**Written problem**.
From the first line of the data below, repeat each line exactly until you reach the line with "(215, 690)], WL)"; include that line too.

**Data shown**.
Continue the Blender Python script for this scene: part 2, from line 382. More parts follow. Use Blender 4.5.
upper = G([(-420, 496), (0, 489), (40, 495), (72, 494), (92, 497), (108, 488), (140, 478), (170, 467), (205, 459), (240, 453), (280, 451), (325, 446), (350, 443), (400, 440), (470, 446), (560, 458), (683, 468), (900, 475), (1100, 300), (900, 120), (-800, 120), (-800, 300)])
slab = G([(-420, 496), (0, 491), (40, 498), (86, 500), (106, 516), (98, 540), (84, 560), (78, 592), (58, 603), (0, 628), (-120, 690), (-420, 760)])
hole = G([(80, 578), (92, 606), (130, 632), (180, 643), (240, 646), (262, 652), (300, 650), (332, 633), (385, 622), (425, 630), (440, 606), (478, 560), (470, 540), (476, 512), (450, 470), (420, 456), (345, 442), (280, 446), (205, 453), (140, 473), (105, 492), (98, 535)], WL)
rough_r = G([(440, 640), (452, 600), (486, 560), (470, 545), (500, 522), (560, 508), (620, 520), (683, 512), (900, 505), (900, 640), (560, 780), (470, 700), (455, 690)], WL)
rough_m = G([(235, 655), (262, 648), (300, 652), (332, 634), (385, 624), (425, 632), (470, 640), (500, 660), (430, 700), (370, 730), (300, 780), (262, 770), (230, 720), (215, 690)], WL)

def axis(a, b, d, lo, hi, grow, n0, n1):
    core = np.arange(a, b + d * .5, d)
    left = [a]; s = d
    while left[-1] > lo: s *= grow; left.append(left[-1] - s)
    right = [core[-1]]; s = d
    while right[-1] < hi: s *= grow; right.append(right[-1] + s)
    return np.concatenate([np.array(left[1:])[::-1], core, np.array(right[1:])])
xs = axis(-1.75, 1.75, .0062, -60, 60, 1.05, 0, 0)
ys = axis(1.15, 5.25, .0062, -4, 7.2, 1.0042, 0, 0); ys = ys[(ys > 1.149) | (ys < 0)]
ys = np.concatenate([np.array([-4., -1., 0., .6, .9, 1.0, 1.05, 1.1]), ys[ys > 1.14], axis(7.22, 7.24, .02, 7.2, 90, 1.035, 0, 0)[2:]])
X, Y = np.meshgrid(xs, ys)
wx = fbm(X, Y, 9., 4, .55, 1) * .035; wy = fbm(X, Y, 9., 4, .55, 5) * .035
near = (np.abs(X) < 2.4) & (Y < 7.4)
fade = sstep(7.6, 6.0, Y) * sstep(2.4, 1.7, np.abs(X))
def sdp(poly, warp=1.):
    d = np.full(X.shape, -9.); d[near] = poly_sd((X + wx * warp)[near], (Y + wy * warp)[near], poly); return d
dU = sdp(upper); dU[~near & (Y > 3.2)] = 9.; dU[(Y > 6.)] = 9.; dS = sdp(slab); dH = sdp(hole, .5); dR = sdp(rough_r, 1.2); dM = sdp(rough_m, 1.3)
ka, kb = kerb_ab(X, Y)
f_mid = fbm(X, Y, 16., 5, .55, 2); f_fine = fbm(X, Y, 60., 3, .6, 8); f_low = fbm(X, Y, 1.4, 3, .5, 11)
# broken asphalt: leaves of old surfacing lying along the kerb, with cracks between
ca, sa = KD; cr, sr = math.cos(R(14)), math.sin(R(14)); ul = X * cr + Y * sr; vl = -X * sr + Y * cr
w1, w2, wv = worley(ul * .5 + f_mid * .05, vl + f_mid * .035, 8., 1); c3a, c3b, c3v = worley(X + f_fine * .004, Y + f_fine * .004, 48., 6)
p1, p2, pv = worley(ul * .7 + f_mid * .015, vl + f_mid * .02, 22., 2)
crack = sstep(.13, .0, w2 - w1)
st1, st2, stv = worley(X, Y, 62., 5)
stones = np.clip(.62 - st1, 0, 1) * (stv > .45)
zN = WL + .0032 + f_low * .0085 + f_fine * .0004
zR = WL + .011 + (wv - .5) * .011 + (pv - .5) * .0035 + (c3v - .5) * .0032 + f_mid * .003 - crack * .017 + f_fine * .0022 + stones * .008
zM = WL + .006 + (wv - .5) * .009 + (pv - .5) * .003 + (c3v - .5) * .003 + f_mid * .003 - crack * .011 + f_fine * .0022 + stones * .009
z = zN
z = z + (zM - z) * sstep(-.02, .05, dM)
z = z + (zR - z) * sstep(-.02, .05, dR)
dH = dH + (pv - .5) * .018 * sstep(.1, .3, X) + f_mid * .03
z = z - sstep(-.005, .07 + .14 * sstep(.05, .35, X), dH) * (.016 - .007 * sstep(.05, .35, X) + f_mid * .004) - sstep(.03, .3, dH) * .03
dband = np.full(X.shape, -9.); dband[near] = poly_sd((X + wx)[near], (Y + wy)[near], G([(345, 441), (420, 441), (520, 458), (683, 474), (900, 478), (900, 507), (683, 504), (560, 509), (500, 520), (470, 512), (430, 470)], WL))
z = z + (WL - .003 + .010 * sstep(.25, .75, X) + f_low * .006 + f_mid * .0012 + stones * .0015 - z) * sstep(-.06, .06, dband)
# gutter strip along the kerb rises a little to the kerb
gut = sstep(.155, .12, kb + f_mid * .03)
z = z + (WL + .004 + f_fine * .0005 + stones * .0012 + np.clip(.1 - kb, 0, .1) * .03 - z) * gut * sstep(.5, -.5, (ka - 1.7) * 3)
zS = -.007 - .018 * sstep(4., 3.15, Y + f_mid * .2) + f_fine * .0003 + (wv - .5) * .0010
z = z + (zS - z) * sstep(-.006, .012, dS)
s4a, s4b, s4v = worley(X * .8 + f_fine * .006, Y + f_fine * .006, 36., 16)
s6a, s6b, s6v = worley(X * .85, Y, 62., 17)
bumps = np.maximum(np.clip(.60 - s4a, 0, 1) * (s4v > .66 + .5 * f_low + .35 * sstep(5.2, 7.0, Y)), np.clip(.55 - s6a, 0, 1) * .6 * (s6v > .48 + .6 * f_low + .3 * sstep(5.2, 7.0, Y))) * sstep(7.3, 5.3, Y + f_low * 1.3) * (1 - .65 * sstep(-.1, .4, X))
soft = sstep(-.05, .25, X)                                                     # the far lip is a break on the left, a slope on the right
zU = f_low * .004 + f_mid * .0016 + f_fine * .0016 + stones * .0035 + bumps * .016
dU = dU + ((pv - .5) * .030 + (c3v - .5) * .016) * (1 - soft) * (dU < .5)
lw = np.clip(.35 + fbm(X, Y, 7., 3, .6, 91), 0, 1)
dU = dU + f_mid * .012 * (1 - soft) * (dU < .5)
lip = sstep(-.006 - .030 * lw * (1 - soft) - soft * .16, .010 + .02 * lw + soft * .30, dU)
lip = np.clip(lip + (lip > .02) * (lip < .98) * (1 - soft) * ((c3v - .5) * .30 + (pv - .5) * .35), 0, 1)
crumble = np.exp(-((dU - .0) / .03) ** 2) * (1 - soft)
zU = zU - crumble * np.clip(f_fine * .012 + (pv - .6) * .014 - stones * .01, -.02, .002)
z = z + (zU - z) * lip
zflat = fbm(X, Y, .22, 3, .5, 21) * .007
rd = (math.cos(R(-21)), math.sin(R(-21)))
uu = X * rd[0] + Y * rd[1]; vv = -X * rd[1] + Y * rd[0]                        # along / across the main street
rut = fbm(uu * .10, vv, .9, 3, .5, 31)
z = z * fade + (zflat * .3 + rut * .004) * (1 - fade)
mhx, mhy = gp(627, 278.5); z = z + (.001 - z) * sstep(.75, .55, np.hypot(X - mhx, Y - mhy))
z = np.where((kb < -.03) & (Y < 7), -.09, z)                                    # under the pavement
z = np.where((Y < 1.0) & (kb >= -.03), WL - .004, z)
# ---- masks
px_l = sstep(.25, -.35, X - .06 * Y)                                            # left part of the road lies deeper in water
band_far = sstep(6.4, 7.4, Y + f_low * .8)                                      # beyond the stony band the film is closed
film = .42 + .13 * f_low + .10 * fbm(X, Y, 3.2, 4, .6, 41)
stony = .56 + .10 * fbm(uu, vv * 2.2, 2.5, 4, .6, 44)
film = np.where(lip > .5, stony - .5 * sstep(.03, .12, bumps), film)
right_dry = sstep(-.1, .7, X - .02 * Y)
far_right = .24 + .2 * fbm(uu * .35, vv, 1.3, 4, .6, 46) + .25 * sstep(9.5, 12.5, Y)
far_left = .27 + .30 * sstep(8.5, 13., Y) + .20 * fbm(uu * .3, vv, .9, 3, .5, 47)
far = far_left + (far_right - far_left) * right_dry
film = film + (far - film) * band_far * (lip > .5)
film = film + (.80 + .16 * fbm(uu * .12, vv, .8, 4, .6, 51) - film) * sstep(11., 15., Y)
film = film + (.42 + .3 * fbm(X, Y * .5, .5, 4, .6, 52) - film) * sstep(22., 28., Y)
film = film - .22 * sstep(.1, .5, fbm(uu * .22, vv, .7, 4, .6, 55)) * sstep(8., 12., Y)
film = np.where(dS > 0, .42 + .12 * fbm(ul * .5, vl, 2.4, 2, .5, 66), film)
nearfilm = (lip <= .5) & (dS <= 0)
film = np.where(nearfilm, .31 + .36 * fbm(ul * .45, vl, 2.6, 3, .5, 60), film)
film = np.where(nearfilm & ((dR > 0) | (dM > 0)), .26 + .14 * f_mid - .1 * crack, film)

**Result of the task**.
Continue the Blender Python script for this scene: part 2, from line 382. More parts follow. Use Blender 4.5.
upper = G([(-420, 496), (0, 489), (40, 495), (72, 494), (92, 497), (108, 488), (140, 478), (170, 467), (205, 459), (240, 453), (280, 451), (325, 446), (350, 443), (400, 440), (470, 446), (560, 458), (683, 468), (900, 475), (1100, 300), (900, 120), (-800, 120), (-800, 300)])
slab = G([(-420, 496), (0, 491), (40, 498), (86, 500), (106, 516), (98, 540), (84, 560), (78, 592), (58, 603), (0, 628), (-120, 690), (-420, 760)])
hole = G([(80, 578), (92, 606), (130, 632), (180, 643), (240, 646), (262, 652), (300, 650), (332, 633), (385, 622), (425, 630), (440, 606), (478, 560), (470, 540), (476, 512), (450, 470), (420, 456), (345, 442), (280, 446), (205, 453), (140, 473), (105, 492), (98, 535)], WL)
rough_r = G([(440, 640), (452, 600), (486, 560), (470, 545), (500, 522), (560, 508), (620, 520), (683, 512), (900, 505), (900, 640), (560, 780), (470, 700), (455, 690)], WL)
rough_m = G([(235, 655), (262, 648), (300, 652), (332, 634), (385, 624), (425, 632), (470, 640), (500, 660), (430, 700), (370, 730), (300, 780), (262, 770), (230, 720), (215, 690)], WL)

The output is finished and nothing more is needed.